Among the senior citizens of ethnic fresh produce grower-shippers is Ratto Bros. Inc., Modesto, Calif.

The company will mark its 50th anniversary in 2012, but the family-owned company’s roots can be traced back in California another half century.

It was 1905 when Antone Ratto launched his vegetable business in the San Francisco Bay Area, delivering fresh produce to his customers from a horse-drawn cart.

In 1962, Ratto’s five sons expanded their operations to the San Joaquin Valley and began growing and packing produce.

Frank Ratto, vice president of marketing, represents the third Ratto generation. As did his grandfather, who catered to Italians, Ratto Bros. has carved a niche in the fresh produce industry, Frank Ratto said.

“We’re predominantly ethnic-based produce, not mainstream,” he said.

The Italian influence remains. Ratto Bros. offers a variety of herbs, Italian parsley, fennel and radicchio, but other cultures have shouldered their way into the inventory.

The company markets a variety of southern greens, baby bok choy, mustards, parsnips, kale, cilantro, green, red and rainbow chard and more. Seasonal offerings include such items as celeriac, a widely used commodity during Passover.

“We send truckloads of celeriac to the Jewish trade in New York,” Ratto said.

Ratto Bros. harvests and packs the celeriac using kosher techniques, he said.

The Ratto Bros. inventory now runs to more than 50 items, most of which are available year-round, Ratto said.

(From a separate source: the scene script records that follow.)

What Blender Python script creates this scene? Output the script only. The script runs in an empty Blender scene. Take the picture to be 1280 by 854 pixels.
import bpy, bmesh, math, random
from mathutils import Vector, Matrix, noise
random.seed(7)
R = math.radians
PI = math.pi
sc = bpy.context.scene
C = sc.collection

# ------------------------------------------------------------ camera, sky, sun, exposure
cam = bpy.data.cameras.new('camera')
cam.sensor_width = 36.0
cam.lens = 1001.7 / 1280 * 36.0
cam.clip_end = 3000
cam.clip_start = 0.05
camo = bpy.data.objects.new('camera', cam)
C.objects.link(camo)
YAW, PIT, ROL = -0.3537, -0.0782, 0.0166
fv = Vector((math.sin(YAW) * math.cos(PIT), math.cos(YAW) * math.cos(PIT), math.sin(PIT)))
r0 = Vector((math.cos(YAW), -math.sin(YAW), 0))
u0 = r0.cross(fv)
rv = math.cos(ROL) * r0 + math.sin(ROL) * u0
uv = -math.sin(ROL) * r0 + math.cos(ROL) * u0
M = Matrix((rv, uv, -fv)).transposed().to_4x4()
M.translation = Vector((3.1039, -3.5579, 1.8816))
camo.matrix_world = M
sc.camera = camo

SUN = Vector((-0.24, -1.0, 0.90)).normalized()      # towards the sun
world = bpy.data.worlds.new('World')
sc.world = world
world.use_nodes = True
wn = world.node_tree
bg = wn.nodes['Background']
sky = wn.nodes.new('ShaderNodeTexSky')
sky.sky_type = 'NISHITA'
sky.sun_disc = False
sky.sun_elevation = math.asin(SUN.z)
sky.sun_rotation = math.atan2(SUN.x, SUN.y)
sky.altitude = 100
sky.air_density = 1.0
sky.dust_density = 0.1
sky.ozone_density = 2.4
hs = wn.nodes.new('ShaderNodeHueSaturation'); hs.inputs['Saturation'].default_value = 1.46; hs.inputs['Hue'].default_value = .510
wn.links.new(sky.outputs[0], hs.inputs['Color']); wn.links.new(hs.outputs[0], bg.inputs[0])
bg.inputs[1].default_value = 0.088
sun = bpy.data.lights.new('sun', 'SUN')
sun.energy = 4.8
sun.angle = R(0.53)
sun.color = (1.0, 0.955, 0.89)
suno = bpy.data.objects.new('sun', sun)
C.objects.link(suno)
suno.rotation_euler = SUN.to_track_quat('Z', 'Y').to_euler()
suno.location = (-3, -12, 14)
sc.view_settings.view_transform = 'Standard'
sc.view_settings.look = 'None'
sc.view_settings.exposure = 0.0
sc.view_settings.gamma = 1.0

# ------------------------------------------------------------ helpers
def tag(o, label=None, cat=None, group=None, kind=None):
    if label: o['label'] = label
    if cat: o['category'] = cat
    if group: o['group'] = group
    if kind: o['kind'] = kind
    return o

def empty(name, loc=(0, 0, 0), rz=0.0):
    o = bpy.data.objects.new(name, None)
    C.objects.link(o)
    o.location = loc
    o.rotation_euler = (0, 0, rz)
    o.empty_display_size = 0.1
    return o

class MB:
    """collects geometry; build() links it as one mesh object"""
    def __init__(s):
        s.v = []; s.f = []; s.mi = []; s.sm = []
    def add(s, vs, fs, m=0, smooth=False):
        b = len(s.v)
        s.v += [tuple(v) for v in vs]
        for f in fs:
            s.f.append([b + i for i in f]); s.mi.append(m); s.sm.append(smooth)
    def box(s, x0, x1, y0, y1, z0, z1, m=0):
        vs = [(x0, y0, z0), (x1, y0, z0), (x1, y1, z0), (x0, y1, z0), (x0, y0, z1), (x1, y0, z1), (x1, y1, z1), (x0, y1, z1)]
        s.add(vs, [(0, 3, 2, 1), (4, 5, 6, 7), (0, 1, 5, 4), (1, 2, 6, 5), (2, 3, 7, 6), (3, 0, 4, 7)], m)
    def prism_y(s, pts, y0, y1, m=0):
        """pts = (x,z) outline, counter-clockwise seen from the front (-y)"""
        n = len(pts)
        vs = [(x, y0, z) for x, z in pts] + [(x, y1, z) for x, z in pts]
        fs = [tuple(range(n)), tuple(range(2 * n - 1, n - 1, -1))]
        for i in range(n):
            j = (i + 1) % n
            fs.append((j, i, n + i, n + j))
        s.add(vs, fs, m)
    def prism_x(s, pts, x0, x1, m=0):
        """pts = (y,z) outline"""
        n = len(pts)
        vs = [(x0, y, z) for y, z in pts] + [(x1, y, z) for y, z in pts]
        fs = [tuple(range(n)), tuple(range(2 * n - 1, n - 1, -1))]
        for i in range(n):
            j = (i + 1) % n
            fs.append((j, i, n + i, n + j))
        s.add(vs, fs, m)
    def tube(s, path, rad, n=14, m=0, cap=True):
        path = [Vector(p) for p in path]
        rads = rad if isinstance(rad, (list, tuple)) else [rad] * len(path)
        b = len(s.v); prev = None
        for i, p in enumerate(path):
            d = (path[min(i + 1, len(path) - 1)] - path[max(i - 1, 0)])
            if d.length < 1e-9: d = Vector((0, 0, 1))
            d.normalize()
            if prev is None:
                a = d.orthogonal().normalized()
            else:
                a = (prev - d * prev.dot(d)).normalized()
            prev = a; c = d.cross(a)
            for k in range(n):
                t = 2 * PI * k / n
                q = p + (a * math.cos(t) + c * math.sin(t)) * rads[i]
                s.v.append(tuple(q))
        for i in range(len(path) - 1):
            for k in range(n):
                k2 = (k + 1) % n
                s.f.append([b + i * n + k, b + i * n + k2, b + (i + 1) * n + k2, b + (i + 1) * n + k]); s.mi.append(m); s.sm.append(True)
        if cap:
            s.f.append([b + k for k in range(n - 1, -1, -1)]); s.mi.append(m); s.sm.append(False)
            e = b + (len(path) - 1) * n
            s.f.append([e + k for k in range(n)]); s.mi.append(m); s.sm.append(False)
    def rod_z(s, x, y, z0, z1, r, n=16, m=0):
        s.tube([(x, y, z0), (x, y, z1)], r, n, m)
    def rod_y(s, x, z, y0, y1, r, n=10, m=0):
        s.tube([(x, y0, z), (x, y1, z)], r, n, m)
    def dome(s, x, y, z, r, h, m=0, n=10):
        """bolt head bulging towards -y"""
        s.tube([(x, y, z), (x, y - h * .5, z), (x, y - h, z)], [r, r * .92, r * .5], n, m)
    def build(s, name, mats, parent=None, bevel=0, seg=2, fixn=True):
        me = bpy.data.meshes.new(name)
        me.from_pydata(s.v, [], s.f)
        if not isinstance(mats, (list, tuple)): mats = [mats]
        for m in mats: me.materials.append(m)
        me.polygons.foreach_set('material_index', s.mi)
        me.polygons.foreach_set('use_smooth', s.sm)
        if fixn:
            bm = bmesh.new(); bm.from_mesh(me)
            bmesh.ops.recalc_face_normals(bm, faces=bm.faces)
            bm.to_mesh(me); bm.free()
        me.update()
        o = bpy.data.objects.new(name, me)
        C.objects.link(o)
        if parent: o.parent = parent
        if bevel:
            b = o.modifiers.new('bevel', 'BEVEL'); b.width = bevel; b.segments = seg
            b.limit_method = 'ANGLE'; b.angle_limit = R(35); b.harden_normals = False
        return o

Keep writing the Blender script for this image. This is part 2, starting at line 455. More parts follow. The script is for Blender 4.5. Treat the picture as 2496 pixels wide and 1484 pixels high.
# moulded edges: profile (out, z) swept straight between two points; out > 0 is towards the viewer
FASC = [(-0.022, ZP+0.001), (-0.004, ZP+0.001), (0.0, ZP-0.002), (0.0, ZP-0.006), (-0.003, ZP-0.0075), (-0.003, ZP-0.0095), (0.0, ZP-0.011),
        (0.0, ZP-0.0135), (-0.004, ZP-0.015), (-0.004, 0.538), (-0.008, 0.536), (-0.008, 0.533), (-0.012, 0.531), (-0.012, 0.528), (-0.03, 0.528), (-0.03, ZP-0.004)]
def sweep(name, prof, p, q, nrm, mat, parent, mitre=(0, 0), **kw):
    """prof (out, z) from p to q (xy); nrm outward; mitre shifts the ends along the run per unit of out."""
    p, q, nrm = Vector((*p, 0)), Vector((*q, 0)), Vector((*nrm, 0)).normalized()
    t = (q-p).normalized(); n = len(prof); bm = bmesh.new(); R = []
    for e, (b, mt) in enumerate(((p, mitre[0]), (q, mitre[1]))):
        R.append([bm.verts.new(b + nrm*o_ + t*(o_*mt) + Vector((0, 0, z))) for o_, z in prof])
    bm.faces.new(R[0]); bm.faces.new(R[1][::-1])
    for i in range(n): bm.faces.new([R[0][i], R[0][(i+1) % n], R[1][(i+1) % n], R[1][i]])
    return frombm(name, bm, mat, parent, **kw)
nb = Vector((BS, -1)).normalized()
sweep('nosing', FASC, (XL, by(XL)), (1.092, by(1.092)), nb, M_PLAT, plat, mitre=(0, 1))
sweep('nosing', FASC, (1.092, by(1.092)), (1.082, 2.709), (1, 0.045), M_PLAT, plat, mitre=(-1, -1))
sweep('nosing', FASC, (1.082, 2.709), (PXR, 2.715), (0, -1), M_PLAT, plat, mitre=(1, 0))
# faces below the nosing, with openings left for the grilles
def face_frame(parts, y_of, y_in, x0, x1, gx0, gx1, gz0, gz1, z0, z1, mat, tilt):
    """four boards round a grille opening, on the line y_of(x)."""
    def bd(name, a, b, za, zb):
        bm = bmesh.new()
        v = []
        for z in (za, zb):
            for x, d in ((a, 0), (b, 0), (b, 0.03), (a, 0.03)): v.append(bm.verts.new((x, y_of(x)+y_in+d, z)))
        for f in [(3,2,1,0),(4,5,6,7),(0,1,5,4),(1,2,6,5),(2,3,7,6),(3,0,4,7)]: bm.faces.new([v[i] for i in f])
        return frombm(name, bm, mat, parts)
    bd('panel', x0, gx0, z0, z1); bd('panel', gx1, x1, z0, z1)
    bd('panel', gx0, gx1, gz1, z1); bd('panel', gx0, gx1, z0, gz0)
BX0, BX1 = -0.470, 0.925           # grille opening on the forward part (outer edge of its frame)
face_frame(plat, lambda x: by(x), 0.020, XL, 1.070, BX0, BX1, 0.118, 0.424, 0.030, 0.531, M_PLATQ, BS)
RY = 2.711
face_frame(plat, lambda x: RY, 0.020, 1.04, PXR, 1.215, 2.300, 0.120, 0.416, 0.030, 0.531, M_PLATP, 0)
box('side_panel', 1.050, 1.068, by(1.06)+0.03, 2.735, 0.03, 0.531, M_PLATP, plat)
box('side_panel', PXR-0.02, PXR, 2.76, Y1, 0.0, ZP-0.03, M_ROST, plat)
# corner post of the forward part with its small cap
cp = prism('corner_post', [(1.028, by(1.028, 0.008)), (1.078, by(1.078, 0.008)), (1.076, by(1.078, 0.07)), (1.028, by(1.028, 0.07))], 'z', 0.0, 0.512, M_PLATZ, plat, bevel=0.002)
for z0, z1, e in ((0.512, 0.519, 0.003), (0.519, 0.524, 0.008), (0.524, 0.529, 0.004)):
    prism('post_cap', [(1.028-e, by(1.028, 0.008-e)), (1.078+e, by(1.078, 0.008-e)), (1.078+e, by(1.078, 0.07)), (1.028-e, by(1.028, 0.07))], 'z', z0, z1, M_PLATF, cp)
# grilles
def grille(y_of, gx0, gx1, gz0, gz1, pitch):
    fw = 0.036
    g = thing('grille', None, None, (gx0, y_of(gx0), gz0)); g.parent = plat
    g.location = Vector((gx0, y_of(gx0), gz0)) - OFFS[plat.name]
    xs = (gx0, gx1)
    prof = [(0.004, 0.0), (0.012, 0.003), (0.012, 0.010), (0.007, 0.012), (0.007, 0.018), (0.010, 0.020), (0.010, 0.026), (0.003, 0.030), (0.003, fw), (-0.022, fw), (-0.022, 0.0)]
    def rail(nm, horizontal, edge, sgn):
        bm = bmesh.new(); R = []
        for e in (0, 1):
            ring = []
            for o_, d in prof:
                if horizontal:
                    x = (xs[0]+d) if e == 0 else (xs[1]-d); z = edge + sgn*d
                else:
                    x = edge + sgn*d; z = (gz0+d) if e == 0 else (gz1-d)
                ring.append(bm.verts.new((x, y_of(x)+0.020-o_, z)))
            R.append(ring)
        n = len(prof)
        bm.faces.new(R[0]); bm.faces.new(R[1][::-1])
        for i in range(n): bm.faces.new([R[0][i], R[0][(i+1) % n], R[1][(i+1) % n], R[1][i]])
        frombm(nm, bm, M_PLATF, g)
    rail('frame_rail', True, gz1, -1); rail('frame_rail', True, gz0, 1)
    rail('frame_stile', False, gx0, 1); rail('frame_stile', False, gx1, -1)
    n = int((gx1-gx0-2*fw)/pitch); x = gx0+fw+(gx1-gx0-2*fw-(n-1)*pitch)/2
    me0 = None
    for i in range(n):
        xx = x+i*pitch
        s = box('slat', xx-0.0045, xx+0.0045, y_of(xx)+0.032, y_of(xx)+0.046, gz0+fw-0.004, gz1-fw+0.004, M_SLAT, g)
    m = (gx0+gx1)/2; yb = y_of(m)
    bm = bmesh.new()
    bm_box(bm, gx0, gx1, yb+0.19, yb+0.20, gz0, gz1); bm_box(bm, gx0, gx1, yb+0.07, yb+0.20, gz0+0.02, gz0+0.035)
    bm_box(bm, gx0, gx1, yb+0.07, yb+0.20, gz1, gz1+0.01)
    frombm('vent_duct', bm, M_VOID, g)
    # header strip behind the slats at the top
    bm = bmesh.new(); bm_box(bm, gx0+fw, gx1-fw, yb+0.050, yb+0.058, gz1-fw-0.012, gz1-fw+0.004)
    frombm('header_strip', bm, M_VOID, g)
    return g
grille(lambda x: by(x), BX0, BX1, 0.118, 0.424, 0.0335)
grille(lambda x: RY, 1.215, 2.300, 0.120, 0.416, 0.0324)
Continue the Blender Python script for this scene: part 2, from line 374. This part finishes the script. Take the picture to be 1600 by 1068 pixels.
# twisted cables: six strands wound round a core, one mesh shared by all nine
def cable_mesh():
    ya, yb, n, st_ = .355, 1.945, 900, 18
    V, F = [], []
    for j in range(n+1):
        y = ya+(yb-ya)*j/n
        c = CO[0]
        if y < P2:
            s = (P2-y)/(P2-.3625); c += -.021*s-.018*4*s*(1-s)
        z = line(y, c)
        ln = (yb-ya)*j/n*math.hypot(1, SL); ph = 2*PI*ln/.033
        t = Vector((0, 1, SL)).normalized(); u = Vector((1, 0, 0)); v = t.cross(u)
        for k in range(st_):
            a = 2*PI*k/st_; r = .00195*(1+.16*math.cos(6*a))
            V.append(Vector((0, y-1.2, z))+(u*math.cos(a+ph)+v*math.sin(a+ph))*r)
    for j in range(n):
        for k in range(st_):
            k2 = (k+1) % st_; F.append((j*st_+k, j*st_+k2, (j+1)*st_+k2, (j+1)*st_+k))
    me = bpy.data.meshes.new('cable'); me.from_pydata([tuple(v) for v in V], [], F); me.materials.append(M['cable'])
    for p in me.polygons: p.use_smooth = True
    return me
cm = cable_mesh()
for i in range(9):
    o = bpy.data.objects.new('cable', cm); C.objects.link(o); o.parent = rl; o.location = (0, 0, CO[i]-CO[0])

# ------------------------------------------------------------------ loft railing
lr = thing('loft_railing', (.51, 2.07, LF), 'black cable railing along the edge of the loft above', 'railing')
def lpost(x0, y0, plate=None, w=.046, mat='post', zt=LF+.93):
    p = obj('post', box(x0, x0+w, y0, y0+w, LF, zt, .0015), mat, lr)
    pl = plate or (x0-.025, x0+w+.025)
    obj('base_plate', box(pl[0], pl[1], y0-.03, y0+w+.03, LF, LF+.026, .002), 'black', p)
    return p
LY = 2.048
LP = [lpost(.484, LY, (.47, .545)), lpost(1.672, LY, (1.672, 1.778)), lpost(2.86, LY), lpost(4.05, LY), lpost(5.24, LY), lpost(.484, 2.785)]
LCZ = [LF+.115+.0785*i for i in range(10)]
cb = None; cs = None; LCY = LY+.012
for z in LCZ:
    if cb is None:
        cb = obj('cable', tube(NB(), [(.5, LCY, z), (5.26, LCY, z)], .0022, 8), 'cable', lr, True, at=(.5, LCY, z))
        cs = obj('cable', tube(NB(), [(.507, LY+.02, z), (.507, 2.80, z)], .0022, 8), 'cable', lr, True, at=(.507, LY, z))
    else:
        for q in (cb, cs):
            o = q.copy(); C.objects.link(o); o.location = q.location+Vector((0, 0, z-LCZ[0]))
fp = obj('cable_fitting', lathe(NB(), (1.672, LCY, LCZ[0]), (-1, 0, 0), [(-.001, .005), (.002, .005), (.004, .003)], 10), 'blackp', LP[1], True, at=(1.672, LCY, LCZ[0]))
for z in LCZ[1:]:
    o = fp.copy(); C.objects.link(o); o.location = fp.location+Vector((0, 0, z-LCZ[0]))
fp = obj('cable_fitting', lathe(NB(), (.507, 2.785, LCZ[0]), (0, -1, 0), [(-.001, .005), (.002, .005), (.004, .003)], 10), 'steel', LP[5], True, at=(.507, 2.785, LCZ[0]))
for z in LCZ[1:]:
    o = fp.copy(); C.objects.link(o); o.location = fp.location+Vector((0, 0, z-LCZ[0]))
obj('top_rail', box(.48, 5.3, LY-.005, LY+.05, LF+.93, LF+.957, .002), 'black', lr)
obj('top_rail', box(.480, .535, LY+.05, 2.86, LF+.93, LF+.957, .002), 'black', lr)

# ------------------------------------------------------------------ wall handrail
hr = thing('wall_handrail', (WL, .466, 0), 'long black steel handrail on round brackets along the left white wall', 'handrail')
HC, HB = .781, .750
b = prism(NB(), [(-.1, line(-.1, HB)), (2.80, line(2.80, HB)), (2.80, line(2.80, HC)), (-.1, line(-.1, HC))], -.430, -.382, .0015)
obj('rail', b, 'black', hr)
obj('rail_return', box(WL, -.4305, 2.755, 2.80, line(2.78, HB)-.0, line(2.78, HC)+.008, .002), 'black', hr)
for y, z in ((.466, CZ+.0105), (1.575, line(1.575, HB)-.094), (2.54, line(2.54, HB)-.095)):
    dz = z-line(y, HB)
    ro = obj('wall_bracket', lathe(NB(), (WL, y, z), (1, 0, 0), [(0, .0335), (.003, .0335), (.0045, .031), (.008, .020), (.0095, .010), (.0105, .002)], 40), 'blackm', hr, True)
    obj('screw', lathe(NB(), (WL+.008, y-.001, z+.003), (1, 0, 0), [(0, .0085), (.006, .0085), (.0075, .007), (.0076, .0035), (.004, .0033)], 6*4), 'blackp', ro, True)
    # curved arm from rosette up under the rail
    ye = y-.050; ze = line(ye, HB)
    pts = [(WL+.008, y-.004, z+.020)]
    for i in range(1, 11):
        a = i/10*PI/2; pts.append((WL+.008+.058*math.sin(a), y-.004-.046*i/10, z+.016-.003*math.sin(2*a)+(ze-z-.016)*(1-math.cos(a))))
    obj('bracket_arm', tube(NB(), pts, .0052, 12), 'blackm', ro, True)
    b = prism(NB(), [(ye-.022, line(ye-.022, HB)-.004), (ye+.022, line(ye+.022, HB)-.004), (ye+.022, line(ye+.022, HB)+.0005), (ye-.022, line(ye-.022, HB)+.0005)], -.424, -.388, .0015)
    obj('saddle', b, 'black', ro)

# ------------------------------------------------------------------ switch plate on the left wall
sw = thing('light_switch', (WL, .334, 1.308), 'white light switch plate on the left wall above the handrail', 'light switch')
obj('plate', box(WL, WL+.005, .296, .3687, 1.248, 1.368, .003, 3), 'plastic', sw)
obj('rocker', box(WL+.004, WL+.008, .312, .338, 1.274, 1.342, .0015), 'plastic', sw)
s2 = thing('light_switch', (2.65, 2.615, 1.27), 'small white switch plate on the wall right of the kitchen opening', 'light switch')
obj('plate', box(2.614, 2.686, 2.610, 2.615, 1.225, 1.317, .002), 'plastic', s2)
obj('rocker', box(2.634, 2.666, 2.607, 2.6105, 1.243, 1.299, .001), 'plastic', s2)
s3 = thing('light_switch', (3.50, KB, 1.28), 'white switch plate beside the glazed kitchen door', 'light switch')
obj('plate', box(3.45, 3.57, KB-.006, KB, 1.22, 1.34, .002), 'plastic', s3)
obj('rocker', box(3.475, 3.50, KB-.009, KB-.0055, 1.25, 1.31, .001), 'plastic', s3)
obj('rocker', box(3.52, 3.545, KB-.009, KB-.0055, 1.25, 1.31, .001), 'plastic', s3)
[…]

But the company is not opposed to adding commodities, as evidenced by its recent expansion into vegetables targeted at Korean-Americans. 

It was a Los Angeles-based Korean vegetables wholesaler that approached Ratto Bros. and asked the company to grow the commodities.

“They were pleased with our quality and with our special cooling facilities,” Ratto said. “Now we serve them year-round with a truckload a week during the winter and up to two truckloads a week in the summer.”

The commodities include yulmoo, similar to a turnip green with a long spindly root; putbechu; baby napa cabbage; and chong gak moo, also similar to a turnip green but with a bulbous-type root, he said.

“Koreans are incredible vegetable consumers,” Ratto said.

Ratto said he also sees a growing demand from yet another ethnic group. Beets, leeks, green, red and savoy cabbages are just some of the commodities sought by Eastern Europeans from Russia and other former Soviet Bloc countries, he said.

“They’re asking for many items that are used in stews and soups,” Ratto said.

Ratto Bros. markets a limited number of Hispanic produce items, mostly cilantro and cactus leaves.

The company’s involvement in the fresh produce industry reaches outside growing, packing, shipping and marketing.

Another third-generation family member, Ron Ratto, president, was named an alternate to the advisory board of directors for the California Leafy Greens Marketing Agreement.

To keep up with the production from the company’s acreage and its grower-partners, Ratto Bros. built a 70,000-square-foot cooling and packinghouse in 2004. The facility, which includes hydro, vacuum and forced air cooling methods, is just minutes from the company’s farmland, Ratto said.

The company’s farmland also takes the high tech approach. Global positioning equipment guides planters. Computers monitor each crop, row by row, determine when to irrigate and fertilize and control the emitters.

Ratto Bros. also operates its own fleet of refrigerated trucks.

Sales to distributors that serve restaurants keep the company in the foodservice loop. Unlike Grandfather Ratto, who delivered his produce door to door, the customer base of Ratto Bros. is mostly retail, Ratto said, and an ongoing learning experience.

“It’s amazing how many of these veggies cross over between nationalities,” Ratto said.

Cilantro is widely identified with Hispanic cultures, but Indians are huge consumers of cilantro, he said.

“Retailers have told me their Indian shoppers often don’t want just a bunch of cilantro, they want to buy an entire carton,” Ratto said.